Columna publicada el 21.11.18 en Diario Financiero.

Los hechos políticos nunca ocurren en el vacío. Son siempre parte de una larga cadena de movimientos, que a veces adquiere la forma de conversación y a veces la de conflicto. Están siempre inmersos en una tradición relativa a un vínculo. Por eso la muerte de Camilo Catrillanca en Temucuicui, con el halo de mentiras y violencia que la rodea, tiene el impacto que tiene.

Está la historia grande de la ocupación y despojo de la Araucanía por parte del Estado de Chile. Esa que Gonzalo Vial Correa, ya mayor, llamó a no desconocer. Y dentro de esa historia, en su parte más reciente, resaltan casos de muerte de comuneros en manos de policías, donde la institución alegó un contexto de enfrentamiento sólo para ser desacreditada por tribunales. Es el caso de Alex Lemún (2002) y de Matías Catrileo (2008). Si a eso sumamos la Operación Huracán, nadie debería sorprenderse de que el mundo mapuche no considere legítimo el monopolio de la fuerza del Estado.

Pero hay más. Temucuicui, dentro de ese esquema, es un pequeño pero representativo universo. Esta comunidad, tal como lo explican Eduardo Mella y Matías Meza en su “Minuta de contextualización del caso Temucuicui”, fue radicada en 1884, reduciéndose su territorio desde alrededor de 1700 hectáreas, a las 250 establecidas en sus títulos de merced. El resto pasó a manos de colonos. Desde los años 30 hay registro de las demandas judiciales de la comunidad en torno a sus tierras ancestrales, que no eran reconocidas por la legislación. En los 60 y 70 volvieron a la carga por vía de la reforma agraria, retomando en 1972 el control de los fundos “Alaska” y “Temucuicui”. Esta recuperación fue revertida en 1974 por la dictadura, devolviendo los predios a los colonos, quienes los vendieron en 1978 a la forestal Mininco. En 1981, finalmente, en el marco del proceso de división de comunidades mapuches y asignación de propiedad individual a sus ocupantes, las tierras divididas entre los comuneros de Temucuicui ascendieron a las 282 hectáreas.

En democracia entró en vigencia la Ley Indígena, que sólo reconocía, nuevamente, el reclamo sobre territorios establecidos en los títulos de merced. Y desde 1999 comienzan los enfrentamientos con la forestal Mininco, y con Carabineros en la zona, cada vez más violentos, hasta que en 2003 la CONADI traspasa 1900 hectáreas a la comunidad. Sin embargo, esto no ha detenido el conflicto.
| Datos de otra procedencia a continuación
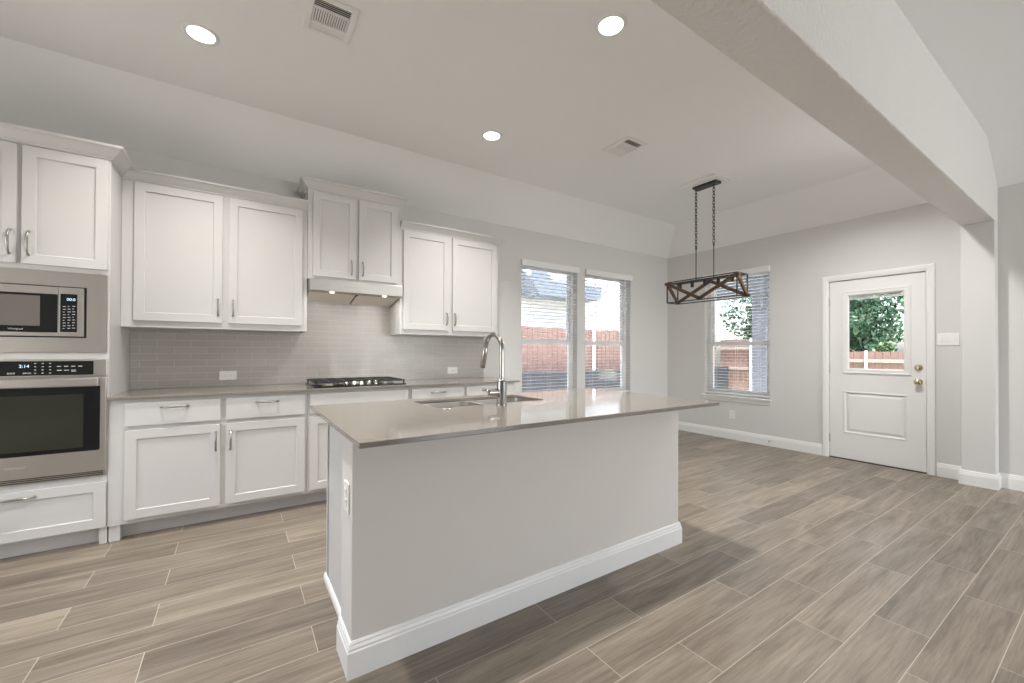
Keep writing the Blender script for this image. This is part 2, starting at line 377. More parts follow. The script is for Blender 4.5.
for i, (a, b) in enumerate(RW):
    m = MB(); y_ = YR-TW+.03
    m.box(a, a+.05, y_, y_+.06, .35, 2.55).box(b-.05, b, y_, y_+.06, .35, 2.55).box(a+.05, b-.05, y_, y_+.06, .35, .40).box(a+.05, b-.05, y_, y_+.06, 2.50, 2.55).box((a+b)/2-.03, (a+b)/2+.03, y_, y_+.06, .40, 2.50)
    rw = struct(m.build('window_%d' % (i+4), M['vinyl']), 'unseen living room window added for fill light', 'window')
    MB().box(a+.05, b-.05, y_+.028, y_+.032, .40, 2.50).build('pane', M['glass'], rw)
    L = bpy.data.lights.new('added_daylight', 'AREA'); L.shape = 'RECTANGLE'; L.size = b-a-.1; L.size_y = 2.1; L.energy = DAY_W; L.color = DAYL  # area lamp added outside the rear pane to light the room
    o = bpy.data.objects.new('added_daylight', L); COL.objects.link(o); o.location = ((a+b)/2, y_-.02, 1.45); o.rotation_euler = (PI/2+.30, 0, 0)
struct(MB().box(XL, XR, BY0, BY1, BZ, T-.05).build('beam', M['beam'], bevel=.008), 'wide plastered beam dividing kitchen and living room', 'beam')
CX = 5.62
struct(MB().box(CX, XR, BY0, BY1, 0, BZ).build('column', M['wall'], bevel=.006), 'plaster pilaster carrying the end of the beam', 'column')
BBP = [(0, 0), (.016, 0), (.016, .095), (.013, .100), (.013, .108), (.009, .118), (.009, .124), (.005, .131), (0, .131)]
cas0, cas1 = DY0-.068, DY1+.055
struct(MB().sweep([(XR, cas1), (XR, YW), (2.45, YW)], BBP, side=-1).build('baseboard_right', M['trim']), 'white baseboard under the windows', 'baseboard')
struct(MB().sweep([(XR, YR), (XR, BY0), (CX, BY0), (CX, BY1), (XR, BY1), (XR, cas0)], BBP, side=-1).build('baseboard_column', M['trim']), 'white baseboard wrapping the column by the door', 'baseboard')
struct(MB().sweep([(XL, YW), (XL, YR), (XR, YR)], BBP, side=-1).build('baseboard_left', M['trim']), 'white baseboard round the living room', 'baseboard')

# ------------------------------------------------------------------ windows
def window(name, a0, a1, axis, label):
    """a0..a1 along the wall; axis 'y' = wall facing -y at YW, 'x' = wall facing -x at XR"""
    base = YW if axis == 'y' else XR
    def bx(m, p, q, d0, d1, z0, z1):
        if axis == 'y': m.box(p, q, base+d0, base+d1, z0, z1)
        else: m.box(base+d0, base+d1, p, q, z0, z1)
        return m
    f = MB(); fw = .042
    bx(f, a0, a0+fw, .085, .155, WZ0, WZ1); bx(f, a1-fw, a1, .085, .155, WZ0, WZ1)
    bx(f, a0+fw, a1-fw, .085, .155, WZ0, WZ0+.04); bx(f, a0+fw, a1-fw, .085, .155, WZ1-.04, WZ1)
    root = struct(f.build(name, M['vinyl'], bevel=.002), label, 'window')
    s = MB(); b0, b1 = a0+fw, a1-fw; zm = 1.335; sw = .032
    bx(s, b0, b1, .088, .118, zm-.03, zm+.03); bx(s, b0, b1, .088, .118, WZ0+.04, WZ0+.085)
    bx(s, b0, b0+sw, .088, .118, WZ0+.085, zm-.03); bx(s, b1-sw, b1, .088, .118, WZ0+.085, zm-.03)
    s.build('sash', M['vinyl'], root, bevel=.002)
    s = MB(); bx(s, b0, b1, .12, .15, zm-.03, zm+.03); bx(s, b0, b1, .12, .15, WZ1-.075, WZ1-.04)
    bx(s, b0, b0+sw, .12, .15, zm+.03, WZ1-.075); bx(s, b1-sw, b1, .12, .15, zm+.03, WZ1-.075)
    s.build('sash', M['vinyl'], root, bevel=.002)
    g = MB(); bx(g, b0+sw-.004, b1-sw+.004, .101, .105, WZ0+.08, zm-.025); bx(g, b0+sw-.004, b1-sw+.004, .133, .137, zm+.025, WZ1-.07)
    g.build('pane', M['glass'], root)
    st = MB(); bx(st, a0-.035, a1+.035, -.045, 0, WZ0-.018, WZ0+.004); bx(st, a0, a1, 0, .085, WZ0-.01, WZ0+.004)
    bx(st, a0-.02, a1+.02, -.014, 0, WZ0-.075, WZ0-.018)
    st.build('sill', M['trim'], root, bevel=.004)
    return root
window('window_1', *W1, 'y', 'white single hung window nearest the kitchen cabinets')
window('window_2', *W2, 'y', 'white single hung window next to the room corner')
window('window_3', *W3, 'x', 'white single hung window beside the back door')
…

¿Qué no existe en Temucuicui, así como en otras partes de la Araucanía? Aquello que Roger Scruton llama “lealtades nacionales”. Los comuneros ven al Estado chileno como un enemigo, y revisando su historia no es raro que así sea. De ahí que ni siquiera quisieran ser censados. Los delitos cometidos fuera de la comunidad, bajo este prisma, se ven relativizados. Y este problema no se solucionará a balazos. Es necesario construir lealtades, y eso sólo se logrará recuperando el diálogo. Curiosamente, para eso existe una institución centenaria que tuvo buenos resultados en el pasado, pero que los gobiernos post-ocupación se han negado a utilizar: el parlamento.

Los parlamentos fueron reuniones esporádicas llevadas adelante entre el pueblo mapuche y las autoridades españolas. El primero fue celebrado en 1641. La República chilena solo llevó adelante uno: el de Tapihue en 1825. Esta institución demostró ser efectiva para buscar acuerdos y establecer la paz, y su efectividad no tendría por qué ser menor hoy. Ha llegado el momento para que, en vez de copiar políticas neozelandesas o canadienses, recuperemos los instrumentos que nuestra propia tradición nos ofrece.